The Daily Legion is a rag that peddles celebrity gossip and denounces asylum seekers. The secret is that its financial survival depends on the support of a brutal African government. Recklessly defending this corrupt dictatorship, the newspaper faces off against Father Vivyan Chell, an Anglican monk and missionary who is working to overthrow the corrupt regime. They wage a smear campaign against the priest. Freedom fighters join the battle. Violence escalates.

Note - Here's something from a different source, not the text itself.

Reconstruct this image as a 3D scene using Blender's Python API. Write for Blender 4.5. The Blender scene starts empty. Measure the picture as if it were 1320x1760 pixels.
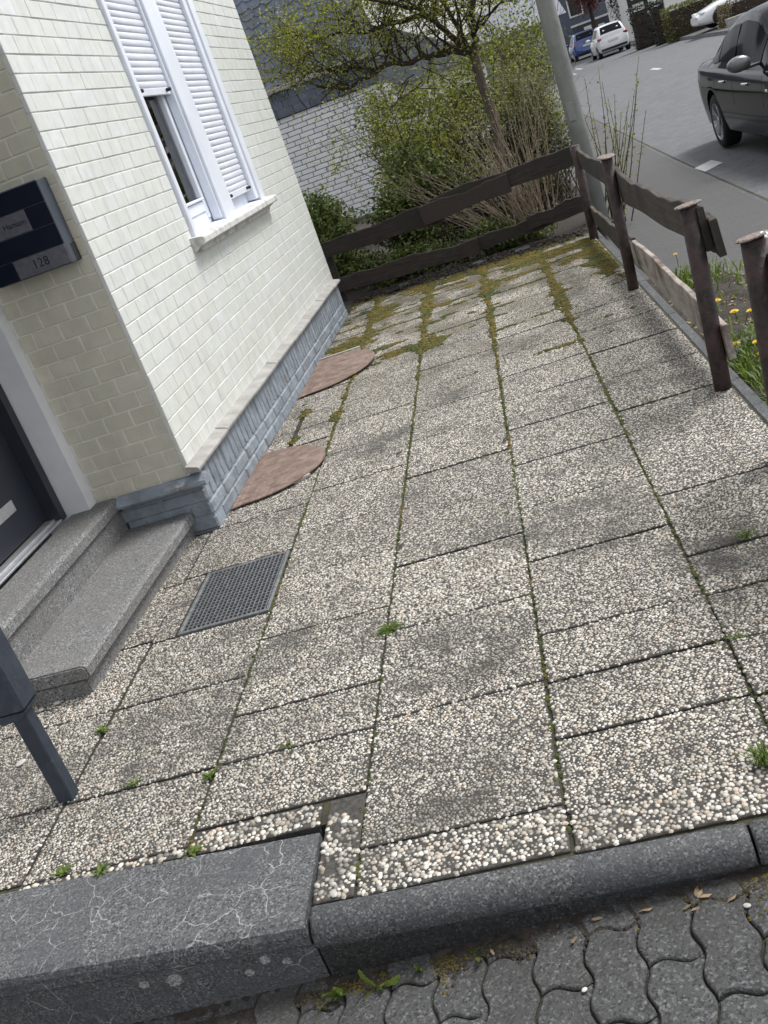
import bpy, bmesh, math, random
import numpy as np
from mathutils import Vector, Matrix
random.seed(7); rng = np.random.default_rng(7)
R = math.radians
S = bpy.context.scene
C = S.collection
# ------------------------------------------------------------------ camera
CAM = np.array([0.0, 0.0, 1.55])
CR = np.array([0.94356178, 0.06525312, -0.32470477])
CU = np.array([0.27401309, 0.3968822, 0.87601447])
CF = np.array([-0.18603222, 0.91554713, -0.35660266])
cd = bpy.data.cameras.new('camera'); cam = bpy.data.objects.new('camera', cd); C.objects.link(cam)
cam.matrix_world = Matrix(((CR[0], CU[0], -CF[0], 0), (CR[1], CU[1], -CF[1], 0), (CR[2], CU[2], -CF[2], 1.55), (0, 0, 0, 1)))
cd.sensor_fit = 'HORIZONTAL'; cd.sensor_width = 36.0; cd.lens = 1705.2 / 1320 * 36.0
cd.clip_start = 0.05; cd.clip_end = 3000
S.camera = cam
def project(P):
    v = np.asarray(P, float) - CAM; z = v @ CF
    return 660 + 1705.2 * (v @ CR) / z, 880 - 1705.2 * (v @ CU) / z, z
# ------------------------------------------------------------------ sky and sun
SUN_EL, SUN_AZ = 56.0, 62.0          # azimuth measured from +Y towards +X
W = bpy.data.worlds.new('World'); S.world = W; W.use_nodes = True
nt = W.node_tree; nt.nodes.clear()
sky = nt.nodes.new('ShaderNodeTexSky'); sky.sky_type = 'NISHITA'; sky.sun_disc = False
sky.sun_elevation = R(SUN_EL); sky.sun_rotation = R(SUN_AZ); sky.dust_density = 3.0; sky.air_density = 1.0
hs = nt.nodes.new('ShaderNodeHueSaturation'); hs.inputs['Saturation'].default_value = 0.34
tc = nt.nodes.new('ShaderNodeTexCoord'); cn = nt.nodes.new('ShaderNodeTexNoise')
cn.inputs['Scale'].default_value = 2.2; cn.inputs['Detail'].default_value = 7
cr = nt.nodes.new('ShaderNodeValToRGB'); cr.color_ramp.elements[0].position = .38; cr.color_ramp.elements[1].position = .66
mx = nt.nodes.new('ShaderNodeMix'); mx.data_type = 'RGBA'; mx.inputs[7].default_value = (9.0, 9.1, 9.3, 1)
bg = nt.nodes.new('ShaderNodeBackground'); bg.inputs['Strength'].default_value = 0.095
wo = nt.nodes.new('ShaderNodeOutputWorld')
nt.links.new(tc.outputs['Generated'], cn.inputs['Vector']); nt.links.new(cn.outputs['Fac'], cr.inputs['Fac'])
nt.links.new(sky.outputs['Color'], hs.inputs['Color']); nt.links.new(hs.outputs['Color'], mx.inputs[6])
nt.links.new(cr.outputs['Color'], mx.inputs[0]); nt.links.new(mx.outputs[2], bg.inputs['Color'])
nt.links.new(bg.outputs['Background'], wo.inputs['Surface'])
sl = bpy.data.lights.new('sun', 'SUN'); sl.energy = 2.2; sl.angle = R(20); sl.color = (1.0, .972, .935)
so = bpy.data.objects.new('sun', sl); C.objects.link(so)
sd = Vector((math.sin(R(SUN_AZ)) * math.cos(R(SUN_EL)), math.cos(R(SUN_AZ)) * math.cos(R(SUN_EL)), math.sin(R(SUN_EL))))
so.rotation_euler = sd.to_track_quat('Z', 'Y').to_euler(); so.location = sd * 30
V = S.view_settings; V.view_transform = 'Standard'; V.look = 'None'; V.gamma = 1.0; V.use_curve_mapping = False
V.exposure = 0.76
# ------------------------------------------------------------------ helpers: materials
def srgb(r, g, b):
    f = lambda c: (c / 255 / 12.92) if c / 255 <= .04045 else ((c / 255 + .055) / 1.055) ** 2.4
    return (f(r), f(g), f(b), 1)
def c4(c): return tuple(c) + (1,) if len(c) == 3 else tuple(c)
MATS = {}
class NT:
    def __init__(s, m): s.n = m.node_tree.nodes; s.l = m.node_tree.links
    def add(s, t, **kw):
        x = s.n.new('ShaderNode' + t)
        for k, v in kw.items():
            if hasattr(x, k): setattr(x, k, v)
        return x
    def noise(s, vec, scale, detail=4, rough=.55):
        x = s.n.new('ShaderNodeTexNoise'); x.inputs['Scale'].default_value = scale
        x.inputs['Detail'].default_value = detail; x.inputs['Roughness'].default_value = rough
        s.l.new(vec, x.inputs['Vector']); return x.outputs['Fac']
    def ramp(s, fac, p0, p1, c0=(0, 0, 0, 1), c1=(1, 1, 1, 1)):
        x = s.n.new('ShaderNodeValToRGB'); e = x.color_ramp.elements
        e[0].position = p0; e[1].position = p1; e[0].color = c4(c0); e[1].color = c4(c1)
        s.l.new(fac, x.inputs['Fac']); return x.outputs['Color']
    def mix(s, fac, a, b, mode='MIX'):
        x = s.n.new('ShaderNodeMix'); x.data_type = 'RGBA'; x.blend_type = mode
        for sock, v in ((x.inputs[0], fac), (x.inputs[6], a), (x.inputs[7], b)):
            if isinstance(v, (int, float)): sock.default_value = v
            elif isinstance(v, (tuple, list)): sock.default_value = c4(v)
            else: s.l.new(v, sock)
        return x.outputs[2]
    def math(s, op, a, b=0.0, clamp=False):
        x = s.n.new('ShaderNodeMath'); x.operation = op; x.use_clamp = clamp
        for sock, v in ((x.inputs[0], a), (x.inputs[1], b)):
            if isinstance(v, (int, float)): sock.default_value = v
            else: s.l.new(v, sock)
        return x.outputs[0]
    def pos(s, stretch=None):
        g = s.n.new('ShaderNodeNewGeometry').outputs['Position']
        if stretch:
            m = s.n.new('ShaderNodeVectorMath'); m.operation = 'MULTIPLY'; m.inputs[1].default_value = stretch
            s.l.new(g, m.inputs[0]); return m.outputs[0]
        return g
    def rand(s): return s.n.new('ShaderNodeObjectInfo').outputs['Random']
    def bump(s, h, strength, dist=.01):
        b = s.n.new('ShaderNodeBump'); b.inputs['Strength'].default_value = strength; b.inputs['Distance'].default_value = dist
        s.l.new(h, b.inputs['Height']); return b.outputs['Normal']
def newmat(name):
    m = bpy.data.materials.new(name); m.use_nodes = True
    n = NT(m); b = m.node_tree.nodes['Principled BSDF']; MATS[name] = m
    return m, n, b
def pm(name, c1, c2=None, scale=6, rough=.7, bump=0, bscale=80, metal=0, coat=0, spec=.5, rnd=0, detail=5, stretch=None, p=(.35, .65), dirt=None, dscale=3, dp=(.5, .75), rvar=0):
    m, n, b = newmat(name)
    P = n.pos(stretch)
    col = c4(c1)
    if c2 is not None: col = n.ramp(n.noise(P, scale, detail), p[0], p[1], c1, c2)
    if dirt is not None: col = n.mix(n.ramp(n.noise(n.pos(), dscale, 6, .65), dp[0], dp[1]), col, dirt)
    if rnd:
        v = n.math('MULTIPLY_ADD', n.rand(), 2 * rnd); v.node.inputs[2].default_value = 1 - rnd
        h = n.add('HueSaturation'); n.l.new(v, h.inputs['Value'])
        if isinstance(col, tuple): h.inputs['Color'].default_value = col
        else: n.l.new(col, h.inputs['Color'])
        col = h.outputs['Color']
    if isinstance(col, tuple): b.inputs['Base Color'].default_value = col
    else: n.l.new(col, b.inputs['Base Color'])
    b.inputs['Roughness'].default_value = rough; b.inputs['Metallic'].default_value = metal
    if rvar:
        rr = n.ramp(n.noise(n.pos(), 9, 4), .3, .7, (rough - rvar,) * 3, (rough + rvar,) * 3); n.l.new(rr, b.inputs['Roughness'])
    b.inputs['Specular IOR Level'].default_value = spec; b.inputs['Coat Weight'].default_value = coat
    if bump: n.l.new(n.bump(n.noise(P, bscale, 4), bump), b.inputs['Normal'])
    return m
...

Called "a big, broad, sweeping book, as disturbing as it is funny" by The Guardian, My Name Is Legion is a savage satire on the morality of contemporary Britain-its press, its politics, its church, its rich, its underclass. At times shocking, at times tragic, it is a provocative take on present-day England, delivering both delicious fun and acid social commentary.
PUBLISHERS WEEKLY
Wilson's latest novel is like a medieval gargoyle set on an outhouse the elegance and elaboration of its malignancy is in dramatic disproportion to the value of the object it graces. Said object is the Daily Legion, a British tabloid run by a magnate of exemplary wickedness, Lennox Mark, who hails from a former African colony now run by a General Bindiga. Mark's wealth derives from his "silent partnership" with Bindiga in slave-labor copper mines and cocoa plantations. If Mark is the Mark of the Beast in this novel, goodness is represented by Father Vivyan Chell, a Thomas Merton ish character whose mission in Bindiga's Zinariya acquainted him with Bindiga's grievous misrule. Now back in London, Chell is planning some possibly violent protest upon Bindiga's upcoming visit to England. To disable Chell, Mark employs a boy named Peter d'Abo to accuse him of pederasty. Unbeknownst to Chell and Mark is that Peter is a link between the two of them: both had flings with his mother, and either could be his father. Peter's mind is a cacophony of voices, a parody of English pop culture: he is literally possessed. Wilson triangulates between the poisonous office politics of the Legion, the trail of Peter's madness and Chell's frustration with an England that has become "a pointless, amoral cauldron of putrescence." The dreadful, scheming vitality of Wilson's characters richly rewards the persistent reader.